Beyoncé and Teacher Pay: TEDx Talk Tells All!

by | December 7, 2017

What does Beyoncé have to do with great teachers? Ranson IB Middle School Principal Erica Jordan-Thomas wants you to know:

“There are Beyoncé educators in every single school building dropping number 1 albums year after year in the form of mind-blowing results with their kids.”

But, Jordan-Thomas says in her just-posted Fall 2017 TEDx talk, those Beyoncé educators are being held back by the traditional one-teacher, one-classroom setup in most schools. And there just aren’t enough Beyoncé educators to fill every U.S. classroom.

Jordan-Thomas is spreading the word about how Ranson is doing things differently—getting Beyoncé-level teaching in front of all 937 Ranson students.

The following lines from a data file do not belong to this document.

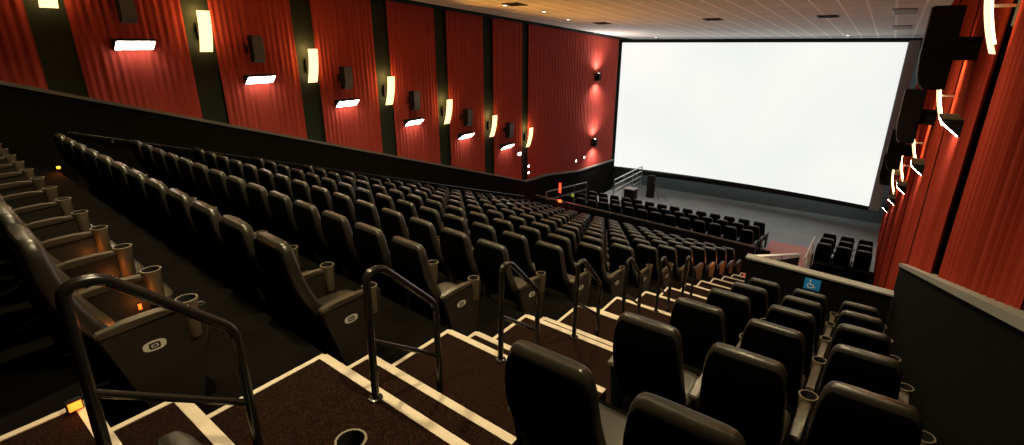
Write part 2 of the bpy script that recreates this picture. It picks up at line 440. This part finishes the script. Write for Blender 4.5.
# right block beside the stairs; its stair side is on the left, so the end panel is mirrored with a turn of the arm
def right_end_panel(seat):
    pass
cols = [('left', -.92), ('middle', -.355), ('right', .21)]
for k in range(0, NRR + 1):
    for ci, (cn, x) in enumerate(cols):
        if k == 0 and ci > 0: continue
        lab = f'black cinema seat in the {cn} column of the right block, {ORD[k]} row from the camera'
        src = proto_end if ci == 2 else proto_mid
        if k == 0: x -= .06
        place_seat(src, x, yA(k) + dr(x) + (.05 if k else -.055), zF(k), math.atan(-.035), lab, 'seats of the right block')
# front blocks
for r, (y, z) in enumerate(FR):
    for i in range(14):
        x = -3.1 - .545 * i
        place_seat(far_end if i == 0 else far_mid, x, y + .35 - .01 * (x + 3), z, 0, f'small distant black seat, {ORD[i]} from the right, {ORD[r]} row of the front left block', 'seats of the front left block')
    for i, x in enumerate((-.79, -.25, .29)):
        cn = ('left', 'middle', 'right')[i]
        place_seat(far_mid, x, y + .45, z, 0, f'distant black seat near the front right wall, {cn} column, {ORD[r]} row from the camera', 'seats of the front right block')

# ------------------------------------------------------------------ handrails on the stairs
def make_handrail():
    s = empty('stair_handrail')
    bm = bmesh.new()
    p = fillet([(0, 0, 0), (0, .02, .76), (0, .12, .76), (0, .50, .38), (0, .50, -.38)], [.10, .10, .06], 7)
    tube(bm, p, .021, 12); obj('frame', bm, 'steel', s)
    bm = bmesh.new(); tube(bm, [(0, .01, .37), (0, .49, .02)], .015, 10); obj('mid_bar', bm, 'steel', s)
    for y, z in ((0, 0), (.50, -.385)):
        bm = bmesh.new(); loft(bm, [(z, 0, y, .042, .042), (z + .012, 0, y, .040, .040), (z + .016, 0, y, .03, .03)], 16, 2); obj('base_flange', bm, 'steel', s)
    return s
hr = make_handrail(); register(hr)
for k in range(0, 7):
    o = hr if k == 0 else copy_tree(hr)
    y = yA(k) - .10
    o.location = (-2.0, y, zF(k - 1))
    tag(o, 'dark bent steel handrail standing on the aisle stairs, ' + (ORD[k] + ' from the camera'), 'handrail', 'handrails down the aisle stairs')

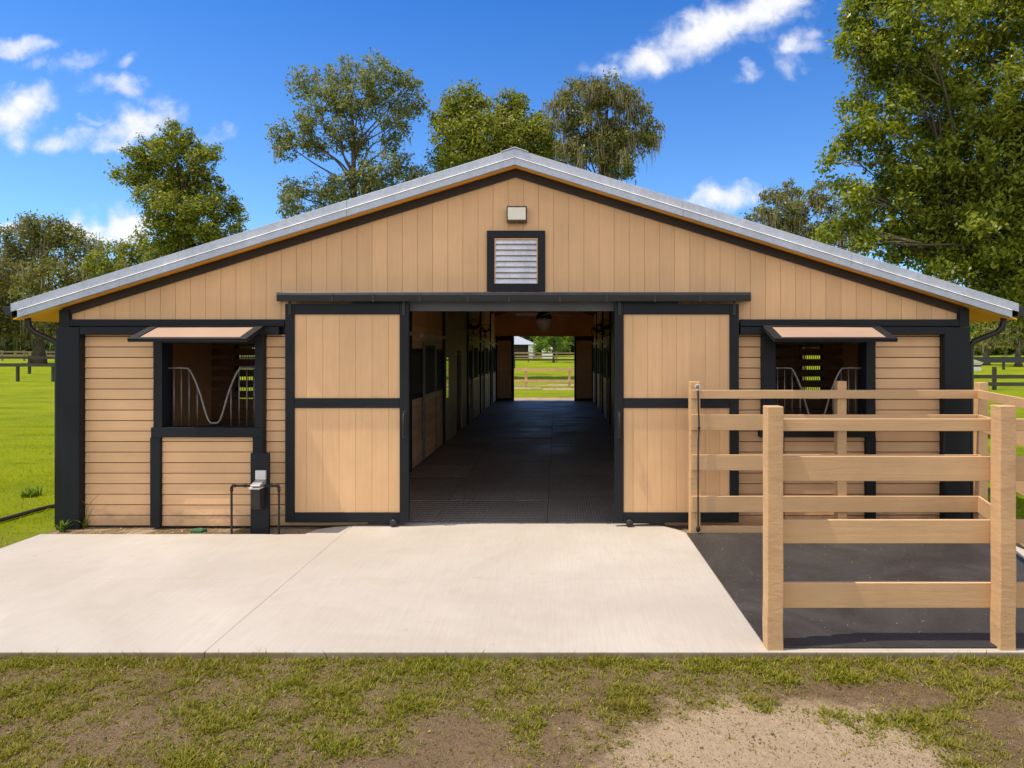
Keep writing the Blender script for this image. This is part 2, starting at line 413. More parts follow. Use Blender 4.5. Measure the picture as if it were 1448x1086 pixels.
gq = [(j * nx + i, j * nx + i + 1, (j + 1) * nx + i + 1, (j + 1) * nx + i) for j in range(len(gy) - 1) for i in range(nx - 1)]
def ground_mat():
    m, nt, N, L = new_mat('meadow_and_dirt')
    v = obj_vec(nt)
    ag = nt.nodes.new('ShaderNodeAttribute'); ag.attribute_name = 'grass_cover'
    asd = nt.nodes.new('ShaderNodeAttribute'); asd.attribute_name = 'pale_sand'
    big = tex_noise(nt, v, 0.10, 5, 0.6); mid = tex_noise(nt, v, 1.2, 6, 0.7); fine = tex_noise(nt, v, 24, 5, 0.75)
    vf = tex_noise(nt, v, 130, 3, 0.6)
    gc = mixc(nt, maprange(nt, big, 0.35, 0.65), (0.175, 0.24, 0.003), (0.255, 0.315, 0.004))
    gc = mixc(nt, maprange(nt, mid, 0.35, 0.7, 0, 0.7), gc, (0.26, 0.285, 0.010))
    pat = tex_noise(nt, obj_vec(nt, (1, 2.2, 1)), 0.33, 5, 0.7)
    gc = mixc(nt, maprange(nt, pat, 0.47, 0.66, 0, 0.85), gc, (0.10, 0.155, 0.005))
    gc = mixc(nt, maprange(nt, fine, 0.45, 0.75, 0, 0.6), gc, (0.08, 0.13, 0.004))
    dc = mixc(nt, maprange(nt, mid, 0.3, 0.7), (0.165, 0.112, 0.062), (0.26, 0.185, 0.11))
    dc = mixc(nt, maprange(nt, fine, 0.5, 0.8, 0, 0.6), dc, (0.11, 0.07, 0.04))
    sc = mixc(nt, maprange(nt, fine, 0.3, 0.75), (0.40, 0.295, 0.185), (0.56, 0.44, 0.30))
    sc = mixc(nt, maprange(nt, vf, 0.62, 0.75, 0, 0.6), sc, (0.2, 0.13, 0.075))
    f = math_(nt, 'ADD', asd.outputs['Fac'], math_(nt, 'MULTIPLY', math_(nt, 'SUBTRACT', mid, 0.5), 1.5))
    f = math_(nt, 'ADD', f, math_(nt, 'MULTIPLY', math_(nt, 'SUBTRACT', tex_noise(nt, v, 7, 6, 0.75), 0.5), 1.3))
    c = mixc(nt, maprange(nt, f, 0.15, 0.85, 0, 1, True), dc, sc)
    far = nt.nodes.new('ShaderNodeSeparateXYZ'); L.new(v, far.inputs[0])
    nearf = maprange(nt, far.outputs[1], -3.5, -2.5)             # beside the pad the blades themselves are built
    pebb = tex_noise(nt, v, 48, 4, 0.7)
    g = math_(nt, 'ADD', ag.outputs['Fac'], math_(nt, 'MULTIPLY', math_(nt, 'SUBTRACT', fine, 0.5), 1.2))
    g = math_(nt, 'ADD', g, math_(nt, 'MULTIPLY', math_(nt, 'SUBTRACT', mid, 0.5), 1.0))
    gm = maprange(nt, g, 0.30, 1.0, 0, 1, True)
    gm = math_(nt, 'MULTIPLY', gm, maprange(nt, nearf, 0, 1, 0.10, 1.0))
    c = mixc(nt, math_(nt, 'MULTIPLY', maprange(nt, pebb, 0.5, 0.8, 0, 0.6), maprange(nt, f, .3, .9, 1, .35)), c, (0.055, 0.035, 0.018))
    c = mixc(nt, gm, c, gc)
    h = math_(nt, 'ADD', math_(nt, 'MULTIPLY', mid, 0.6), fine)
    h = math_(nt, 'ADD', h, math_(nt, 'MULTIPLY', vf, 0.5))
    finish(nt, c, 0.95, 0, h, 1.0, 0.035, 0.05)
    return m
ground = np_obj('ground', gv, gq, ground_mat(), None, True)
tag(ground, kind='structure')
a1 = ground.data.attributes.new('grass_cover', 'FLOAT', 'POINT'); a1.data.foreach_set('value', [a[0] for a in att])
a2 = ground.data.attributes.new('pale_sand', 'FLOAT', 'POINT'); a2.data.foreach_set('value', [a[1] for a in att])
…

By creating highly paid positions—within her school’s regular budget—for Opportunity Culture® multi-classroom leaders, and having those excellent educators reach more students, Ranson is making teaching an appealing, sustainable, and affordable profession, even in a high-poverty environment, where schools often go begging for teachers.

Multi-classroom leaders (MCLs) at Ranson, who lead teams of up to five teachers, provide intensive, on-the-job coaching, planning, and data analysis leadership to a team of teachers while continuing to teach students, too. MCLs’ daily coaching, lesson planning, time for team teachers to practice delivering lessons, data analysis, and small-group instruction give teachers just the sort of support they crave.

Bobby Miles got to keep teaching students while leading a team of all Ranson science teachers—with powerful student outcomes from a powerful role model.

“Our staff, they’re happier,” Jordan-Thomas says. “There’s been some conversation around whether it’s fair to pay some teachers more than others, but our teachers truly value the support of their MCL. No longer are teachers staying up late at night trying to figure out what they’re teaching the next day—they have the support of their MCL. We are making teaching more sustainable through improving work-life balance.”

And with that support, “our teachers are getting better faster. They are receiving feedback every single week from a Beyoncé educator. And when our teachers get better, our kids get better.”

At a school like Ranson, where 65 percent of students come in below grade level, student growth since Opportunity Culture® and the MCL model went schoolwide in 2014–15 has been dramatic. Ranson had the highest student growth among Title I district schools in the state and was in the state’s top 1 percent overall for growth.  Even though it’s difficult in North Carolina’s value-added EVAAS system to post growth that high year after year, Ranson again posted huge gains the following year. After science MCL Bobby Miles—highlighted in Jordan-Thomas’s talk—moved from being just the sixth-grade MCL to MCL science schoolwide, Ranson showed the highest science growth of any middle school in the district.

Ranson didn’t stop with its multi-classroom leadership. By adding blended learning—in which great teachers take on more students, but work with only a portion of them at a time while others learn in teacher-crafted online programs—students get more personalized instruction, meeting them at their learning level and helping them to grow, fast.

Molly Whelan uses her skill as a teacher and expertise in blended learning to lead a team of math teachers, while continuing to work directly with students.

“Most importantly, our kids are learning,” Jordan-Thomas says. “We have been ranked number 2 in the district for our growth in language arts and number 3 for our growth in science [among all district schools]. Opportunity Culture® is making a difference.”

For this principal, nothing matters more than getting great teaching and powerful relationships with adult role models to every student in her building—and across the nation.

“I believe teaching is one of the most patriotic acts in this country,” Jordan-Thomas says. “Every single day, parents send their greatest gift to a teacher. The fate of this country rests on the shoulders of our teachers. The leaders of tomorrow are sitting in classrooms today with our teachers. If we do not change the way we pay our teachers, because their pay does not reflect this impact, more teachers will continue to leave the profession, because they are tired of working two or three jobs just to provide for their family. Or even worse, those who have the potential to be great teachers…won’t even consider the profession at all. …

Every student, everywhere, every day, deserves access to a great teacher. And at Ranson IB, that is not a slogan, it is a reality,” Jordan-Thomas concludes.